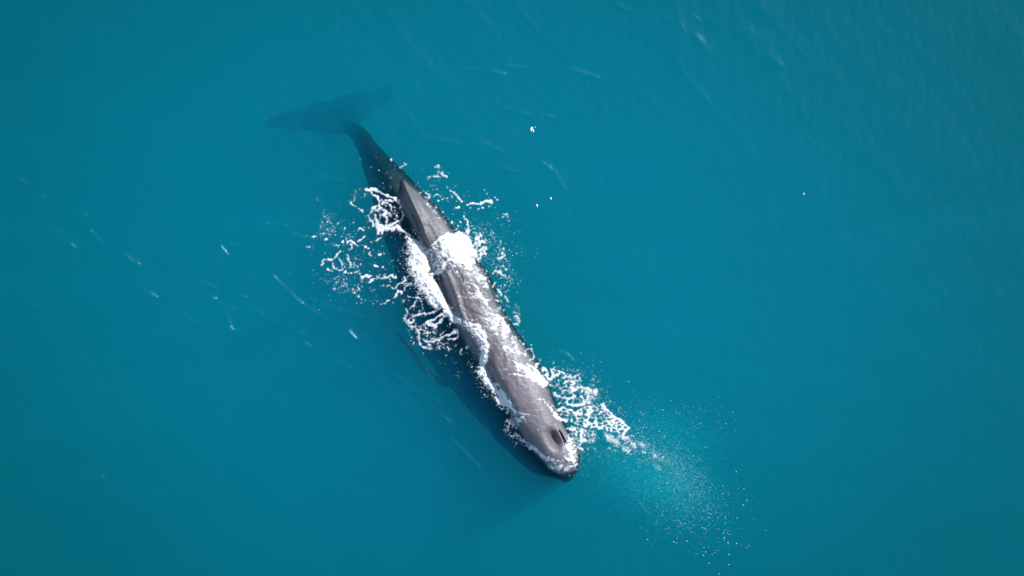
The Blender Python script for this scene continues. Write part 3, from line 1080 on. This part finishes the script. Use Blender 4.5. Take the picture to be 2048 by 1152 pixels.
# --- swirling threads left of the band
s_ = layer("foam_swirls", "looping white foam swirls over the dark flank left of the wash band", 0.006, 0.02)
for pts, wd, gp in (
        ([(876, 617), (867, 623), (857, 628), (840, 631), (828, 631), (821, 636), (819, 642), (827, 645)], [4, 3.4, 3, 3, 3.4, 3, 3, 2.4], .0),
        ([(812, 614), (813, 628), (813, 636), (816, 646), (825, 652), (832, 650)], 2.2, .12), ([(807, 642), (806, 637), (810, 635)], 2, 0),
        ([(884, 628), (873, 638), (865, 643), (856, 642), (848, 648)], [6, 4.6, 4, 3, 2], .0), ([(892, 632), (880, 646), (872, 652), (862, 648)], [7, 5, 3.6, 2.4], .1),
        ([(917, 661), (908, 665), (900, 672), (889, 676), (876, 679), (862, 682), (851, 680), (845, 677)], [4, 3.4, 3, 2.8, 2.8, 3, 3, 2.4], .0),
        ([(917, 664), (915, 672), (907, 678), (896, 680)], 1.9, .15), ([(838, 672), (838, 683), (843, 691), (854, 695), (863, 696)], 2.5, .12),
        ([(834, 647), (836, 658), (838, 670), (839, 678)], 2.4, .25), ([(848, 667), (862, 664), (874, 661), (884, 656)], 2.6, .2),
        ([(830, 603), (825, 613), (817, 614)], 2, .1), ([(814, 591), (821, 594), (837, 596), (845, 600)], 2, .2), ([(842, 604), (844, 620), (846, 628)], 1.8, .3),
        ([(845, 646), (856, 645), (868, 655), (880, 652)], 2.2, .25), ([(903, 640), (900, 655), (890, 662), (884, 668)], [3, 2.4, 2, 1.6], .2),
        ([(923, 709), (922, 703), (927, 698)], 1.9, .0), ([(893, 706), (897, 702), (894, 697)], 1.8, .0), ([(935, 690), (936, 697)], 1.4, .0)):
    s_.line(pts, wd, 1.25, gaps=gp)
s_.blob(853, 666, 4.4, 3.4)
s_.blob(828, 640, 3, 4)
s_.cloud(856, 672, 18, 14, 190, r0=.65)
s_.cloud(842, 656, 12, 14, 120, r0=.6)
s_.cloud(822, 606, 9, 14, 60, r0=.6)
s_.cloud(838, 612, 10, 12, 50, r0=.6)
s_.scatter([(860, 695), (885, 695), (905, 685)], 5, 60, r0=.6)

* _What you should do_
Omit the pictures and give the material again, exactly and in full.

* _Output for this task_
The Blender Python script for this scene continues. Write part 3, from line 1080 on. This part finishes the script. Use Blender 4.5. Take the picture to be 2048 by 1152 pixels.
# --- swirling threads left of the band
s_ = layer("foam_swirls", "looping white foam swirls over the dark flank left of the wash band", 0.006, 0.02)
for pts, wd, gp in (
        ([(876, 617), (867, 623), (857, 628), (840, 631), (828, 631), (821, 636), (819, 642), (827, 645)], [4, 3.4, 3, 3, 3.4, 3, 3, 2.4], .0),
        ([(812, 614), (813, 628), (813, 636), (816, 646), (825, 652), (832, 650)], 2.2, .12), ([(807, 642), (806, 637), (810, 635)], 2, 0),
        ([(884, 628), (873, 638), (865, 643), (856, 642), (848, 648)], [6, 4.6, 4, 3, 2], .0), ([(892, 632), (880, 646), (872, 652), (862, 648)], [7, 5, 3.6, 2.4], .1),
        ([(917, 661), (908, 665), (900, 672), (889, 676), (876, 679), (862, 682), (851, 680), (845, 677)], [4, 3.4, 3, 2.8, 2.8, 3, 3, 2.4], .0),
        ([(917, 664), (915, 672), (907, 678), (896, 680)], 1.9, .15), ([(838, 672), (838, 683), (843, 691), (854, 695), (863, 696)], 2.5, .12),
        ([(834, 647), (836, 658), (838, 670), (839, 678)], 2.4, .25), ([(848, 667), (862, 664), (874, 661), (884, 656)], 2.6, .2),
        ([(830, 603), (825, 613), (817, 614)], 2, .1), ([(814, 591), (821, 594), (837, 596), (845, 600)], 2, .2), ([(842, 604), (844, 620), (846, 628)], 1.8, .3),
        ([(845, 646), (856, 645), (868, 655), (880, 652)], 2.2, .25), ([(903, 640), (900, 655), (890, 662), (884, 668)], [3, 2.4, 2, 1.6], .2),
        ([(923, 709), (922, 703), (927, 698)], 1.9, .0), ([(893, 706), (897, 702), (894, 697)], 1.8, .0), ([(935, 690), (936, 697)], 1.4, .0)):
    s_.line(pts, wd, 1.25, gaps=gp)
s_.blob(853, 666, 4.4, 3.4)
s_.blob(828, 640, 3, 4)
s_.cloud(856, 672, 18, 14, 190, r0=.65)
s_.cloud(842, 656, 12, 14, 120, r0=.6)
s_.cloud(822, 606, 9, 14, 60, r0=.6)
s_.cloud(838, 612, 10, 12, 50, r0=.6)
s_.scatter([(860, 695), (885, 695), (905, 685)], 5, 60, r0=.6)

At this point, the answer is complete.